(1.) This is a second appeal in a suit for pre-emption. The plaintiff claims as a co- sharer under a custom recorded in the wajib-ul-arz of the year 1874 A.D. It is admitted that according to this wajib-ul-arz a co-sharer in the same mahal with the vendor would have a right of pre-emption against another, person resident in the same village, even though that other person might be a co-sharer in a different mahal. Since this wajib-ul-arz was drawn up, however, there has been a partition. The former mahals were broken up and new mahals formed. Before the partition the vendees and the vendor were m the same mahal, Since the partition the vendor and the plaintiff are in the same mahal and the vendees are not.
(2.) The Courts below have held themselves bound by the decision in Daria v. Harkhial (l). They understand that decision as meaning that the effect of a partition under circumstances like the present is to put an end to any custom of pre-emption that might exist as between co-sharers in the same mahal and to place all co-sharers in the village on one and the same footing.

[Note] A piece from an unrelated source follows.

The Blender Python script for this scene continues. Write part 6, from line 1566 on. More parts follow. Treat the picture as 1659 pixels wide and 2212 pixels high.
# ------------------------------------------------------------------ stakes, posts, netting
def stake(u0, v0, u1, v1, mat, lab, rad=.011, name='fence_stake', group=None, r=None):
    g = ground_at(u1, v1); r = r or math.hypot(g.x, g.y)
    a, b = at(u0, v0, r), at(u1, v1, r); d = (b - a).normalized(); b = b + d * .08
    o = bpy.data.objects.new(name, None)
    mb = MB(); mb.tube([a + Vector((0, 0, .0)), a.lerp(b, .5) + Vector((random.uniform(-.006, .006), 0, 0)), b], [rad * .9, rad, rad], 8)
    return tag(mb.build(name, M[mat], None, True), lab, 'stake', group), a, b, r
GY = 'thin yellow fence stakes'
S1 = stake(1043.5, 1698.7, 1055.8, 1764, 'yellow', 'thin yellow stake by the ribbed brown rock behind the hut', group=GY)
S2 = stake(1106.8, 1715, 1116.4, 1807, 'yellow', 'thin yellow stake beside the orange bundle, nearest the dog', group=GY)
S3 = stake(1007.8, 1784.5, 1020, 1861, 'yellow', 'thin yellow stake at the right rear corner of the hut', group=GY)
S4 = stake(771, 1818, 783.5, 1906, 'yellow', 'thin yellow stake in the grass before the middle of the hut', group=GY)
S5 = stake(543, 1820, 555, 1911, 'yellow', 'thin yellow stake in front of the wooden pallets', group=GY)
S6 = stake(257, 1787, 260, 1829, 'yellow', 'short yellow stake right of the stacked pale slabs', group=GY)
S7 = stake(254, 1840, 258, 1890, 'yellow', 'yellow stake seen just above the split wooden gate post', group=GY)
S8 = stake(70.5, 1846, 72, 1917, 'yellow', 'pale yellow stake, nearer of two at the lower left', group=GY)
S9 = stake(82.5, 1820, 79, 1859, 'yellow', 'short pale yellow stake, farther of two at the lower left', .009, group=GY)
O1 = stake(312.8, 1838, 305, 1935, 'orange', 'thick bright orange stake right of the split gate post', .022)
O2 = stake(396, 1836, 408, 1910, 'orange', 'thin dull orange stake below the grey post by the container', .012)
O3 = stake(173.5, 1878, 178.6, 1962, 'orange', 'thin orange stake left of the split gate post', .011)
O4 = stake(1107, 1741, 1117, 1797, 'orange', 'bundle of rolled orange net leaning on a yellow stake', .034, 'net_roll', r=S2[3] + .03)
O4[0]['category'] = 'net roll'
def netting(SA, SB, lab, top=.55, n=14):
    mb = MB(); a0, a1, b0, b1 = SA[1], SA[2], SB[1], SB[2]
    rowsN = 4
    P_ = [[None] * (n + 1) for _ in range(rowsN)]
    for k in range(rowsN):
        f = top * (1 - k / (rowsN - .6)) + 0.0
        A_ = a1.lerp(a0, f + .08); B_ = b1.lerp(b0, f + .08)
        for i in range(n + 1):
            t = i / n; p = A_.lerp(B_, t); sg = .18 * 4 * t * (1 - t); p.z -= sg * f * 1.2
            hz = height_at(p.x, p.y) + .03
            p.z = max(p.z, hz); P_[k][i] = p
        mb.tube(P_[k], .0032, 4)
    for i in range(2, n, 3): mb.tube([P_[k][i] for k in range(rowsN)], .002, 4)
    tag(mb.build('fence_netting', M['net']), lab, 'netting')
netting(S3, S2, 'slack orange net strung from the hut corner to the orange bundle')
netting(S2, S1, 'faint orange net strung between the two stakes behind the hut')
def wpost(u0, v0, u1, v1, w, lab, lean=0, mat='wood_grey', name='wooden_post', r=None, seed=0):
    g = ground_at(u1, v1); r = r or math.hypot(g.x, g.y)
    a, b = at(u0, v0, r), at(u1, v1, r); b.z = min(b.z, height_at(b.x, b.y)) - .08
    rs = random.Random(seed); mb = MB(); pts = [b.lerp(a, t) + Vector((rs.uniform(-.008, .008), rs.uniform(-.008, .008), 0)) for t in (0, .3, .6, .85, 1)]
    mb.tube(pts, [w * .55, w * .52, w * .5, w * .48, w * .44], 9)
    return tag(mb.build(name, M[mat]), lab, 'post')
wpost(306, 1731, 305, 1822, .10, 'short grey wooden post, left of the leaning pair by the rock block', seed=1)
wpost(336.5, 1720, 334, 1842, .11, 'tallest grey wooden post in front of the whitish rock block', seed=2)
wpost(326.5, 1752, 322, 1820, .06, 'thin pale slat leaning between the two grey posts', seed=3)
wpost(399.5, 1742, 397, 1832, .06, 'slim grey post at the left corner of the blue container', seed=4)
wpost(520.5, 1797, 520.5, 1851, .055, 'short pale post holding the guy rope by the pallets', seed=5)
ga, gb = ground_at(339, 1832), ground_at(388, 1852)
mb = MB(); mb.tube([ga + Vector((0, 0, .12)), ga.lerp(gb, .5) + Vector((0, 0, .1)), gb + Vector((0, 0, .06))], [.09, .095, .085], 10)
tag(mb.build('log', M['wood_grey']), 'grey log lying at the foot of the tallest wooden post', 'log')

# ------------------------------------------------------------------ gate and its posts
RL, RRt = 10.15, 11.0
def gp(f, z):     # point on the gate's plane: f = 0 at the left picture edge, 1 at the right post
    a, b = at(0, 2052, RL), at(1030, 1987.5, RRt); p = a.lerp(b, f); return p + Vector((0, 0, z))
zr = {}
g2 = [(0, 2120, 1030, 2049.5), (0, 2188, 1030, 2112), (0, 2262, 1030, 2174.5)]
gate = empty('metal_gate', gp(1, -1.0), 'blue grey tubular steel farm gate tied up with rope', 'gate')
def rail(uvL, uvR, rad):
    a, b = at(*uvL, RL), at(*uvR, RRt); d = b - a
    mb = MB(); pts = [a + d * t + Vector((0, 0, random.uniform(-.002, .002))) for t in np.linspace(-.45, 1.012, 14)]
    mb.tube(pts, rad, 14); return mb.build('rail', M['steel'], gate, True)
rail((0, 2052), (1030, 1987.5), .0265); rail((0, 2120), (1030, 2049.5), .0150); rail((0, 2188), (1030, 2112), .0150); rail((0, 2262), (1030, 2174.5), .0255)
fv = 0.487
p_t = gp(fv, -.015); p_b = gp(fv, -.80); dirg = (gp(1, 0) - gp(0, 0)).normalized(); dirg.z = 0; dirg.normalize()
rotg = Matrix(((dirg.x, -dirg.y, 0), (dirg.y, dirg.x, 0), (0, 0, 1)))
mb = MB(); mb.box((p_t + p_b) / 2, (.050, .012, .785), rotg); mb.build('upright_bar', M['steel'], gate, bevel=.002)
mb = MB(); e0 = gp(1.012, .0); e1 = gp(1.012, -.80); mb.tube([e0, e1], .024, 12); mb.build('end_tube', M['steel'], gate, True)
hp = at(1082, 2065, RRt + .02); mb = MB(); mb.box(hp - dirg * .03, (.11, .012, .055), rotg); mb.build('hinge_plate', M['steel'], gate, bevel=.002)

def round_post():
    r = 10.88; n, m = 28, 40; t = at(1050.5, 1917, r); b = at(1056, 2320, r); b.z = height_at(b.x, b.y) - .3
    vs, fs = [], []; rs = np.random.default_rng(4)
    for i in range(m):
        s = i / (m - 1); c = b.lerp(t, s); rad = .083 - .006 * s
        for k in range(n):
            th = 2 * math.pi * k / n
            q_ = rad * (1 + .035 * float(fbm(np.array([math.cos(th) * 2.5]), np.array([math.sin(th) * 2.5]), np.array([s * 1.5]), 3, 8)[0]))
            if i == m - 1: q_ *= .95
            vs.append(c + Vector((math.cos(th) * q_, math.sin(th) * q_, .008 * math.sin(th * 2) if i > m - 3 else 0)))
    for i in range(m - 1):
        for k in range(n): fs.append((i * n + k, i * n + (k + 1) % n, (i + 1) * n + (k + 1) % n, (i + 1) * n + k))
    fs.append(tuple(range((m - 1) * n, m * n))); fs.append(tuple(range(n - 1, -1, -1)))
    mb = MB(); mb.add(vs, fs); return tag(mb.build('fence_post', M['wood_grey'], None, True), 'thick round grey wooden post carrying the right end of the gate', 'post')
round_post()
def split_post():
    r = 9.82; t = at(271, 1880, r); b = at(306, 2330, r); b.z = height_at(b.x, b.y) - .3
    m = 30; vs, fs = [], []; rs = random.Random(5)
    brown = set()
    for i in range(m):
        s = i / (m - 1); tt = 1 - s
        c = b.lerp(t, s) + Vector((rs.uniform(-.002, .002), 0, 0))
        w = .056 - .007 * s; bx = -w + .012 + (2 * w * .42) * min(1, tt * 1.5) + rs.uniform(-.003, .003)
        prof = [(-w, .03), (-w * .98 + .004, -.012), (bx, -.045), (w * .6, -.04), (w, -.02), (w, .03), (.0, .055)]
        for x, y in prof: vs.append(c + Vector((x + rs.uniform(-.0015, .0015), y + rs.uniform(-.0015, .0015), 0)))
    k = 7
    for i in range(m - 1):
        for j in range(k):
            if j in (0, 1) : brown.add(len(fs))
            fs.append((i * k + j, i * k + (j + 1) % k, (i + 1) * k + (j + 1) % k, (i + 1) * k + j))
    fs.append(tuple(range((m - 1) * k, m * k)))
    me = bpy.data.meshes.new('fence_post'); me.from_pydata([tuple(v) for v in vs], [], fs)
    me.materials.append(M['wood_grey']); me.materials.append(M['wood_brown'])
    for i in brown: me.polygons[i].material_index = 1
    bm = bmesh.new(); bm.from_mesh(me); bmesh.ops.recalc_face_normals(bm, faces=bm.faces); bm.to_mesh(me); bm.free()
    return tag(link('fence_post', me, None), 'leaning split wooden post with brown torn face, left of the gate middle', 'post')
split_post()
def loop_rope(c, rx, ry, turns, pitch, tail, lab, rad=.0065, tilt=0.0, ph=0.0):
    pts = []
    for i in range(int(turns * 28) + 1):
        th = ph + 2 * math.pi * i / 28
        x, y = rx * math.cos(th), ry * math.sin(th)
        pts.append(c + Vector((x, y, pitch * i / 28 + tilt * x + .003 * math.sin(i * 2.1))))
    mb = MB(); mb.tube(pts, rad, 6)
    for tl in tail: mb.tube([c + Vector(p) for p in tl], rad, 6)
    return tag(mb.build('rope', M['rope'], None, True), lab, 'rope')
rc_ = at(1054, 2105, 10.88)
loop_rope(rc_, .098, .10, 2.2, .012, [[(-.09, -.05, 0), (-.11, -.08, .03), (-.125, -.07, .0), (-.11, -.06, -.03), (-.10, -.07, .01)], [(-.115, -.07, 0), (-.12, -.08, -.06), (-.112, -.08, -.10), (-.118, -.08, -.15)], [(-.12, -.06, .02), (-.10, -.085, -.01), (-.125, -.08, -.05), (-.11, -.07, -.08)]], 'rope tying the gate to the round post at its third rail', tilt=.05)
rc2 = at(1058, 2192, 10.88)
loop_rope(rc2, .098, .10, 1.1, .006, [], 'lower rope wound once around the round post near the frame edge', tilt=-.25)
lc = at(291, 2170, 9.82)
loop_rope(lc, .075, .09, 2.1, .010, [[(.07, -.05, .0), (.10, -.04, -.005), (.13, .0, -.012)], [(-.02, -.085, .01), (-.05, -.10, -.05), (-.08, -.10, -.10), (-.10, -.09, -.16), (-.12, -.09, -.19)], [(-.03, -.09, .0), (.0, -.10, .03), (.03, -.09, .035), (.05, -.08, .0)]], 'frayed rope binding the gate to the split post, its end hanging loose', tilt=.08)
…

(3.) In that case the decision seems to have been that the vendees and the plaintiff who claimed pre-emption, were both in the position of mere co-sharers in the village, so that neither had a preferential right against the other. This case was considered by the Pre-emption Bench of this Court in Pem Singh V/s. Dharam Singh 12 Ind. Cas. 177 : 8 A.L.J. 1013. The learned Judges did not in terms dissent from Daria V/s. Harkhial 2 Ind. Cas. 208 : 6 A.L.J. 180 : 31 A. 274 but they distinguished against it upon a statement of the fasts found which it is not easy to verify from the published report of the case. There does not however, seem to be any room for doubt regarding the principle which the learned Judges intended to lay down in Pem Singh V/s. Dharam Singh 12 Ind. Cas. 177 : 8 A.L.J. 1013. They held in effect that, in the absence of evidence to the contrary, the old custom regarding pre- emption, whatever that custom might be would continue after the partition. The point to be determined would always remain as to what that custom was. But in the present case, as in the case of Pem Singh V/s. Dharam Singh 12 Ind. Cas. 177 : 8 A.L.J. 1013, there is no doubt that there was a right of pre-emption in favour of co-sharers in one and the same mahal as against persons who were not co- sharers in that mahal. According to this principle, therefore, the plaintiff, from the moment when he became a co-sharer in the same mahal with the defendant- vendor, became entitled, by virtue of the custom, to a right of pre-emption in case of a sale by the said defendant-vendor to any person other than a co-sharer in the same mahal. This ruling does not seem to have been brought to the notice of the Courts below. Granting, for the sake of argument, that the principles laid down in the two rulings above referred to are not to be easily reconciled, the later ruling seems preferable, as being a decision by the Pre-emption Bench and also because the facts of the case are more precisely on all fours with those of the present case.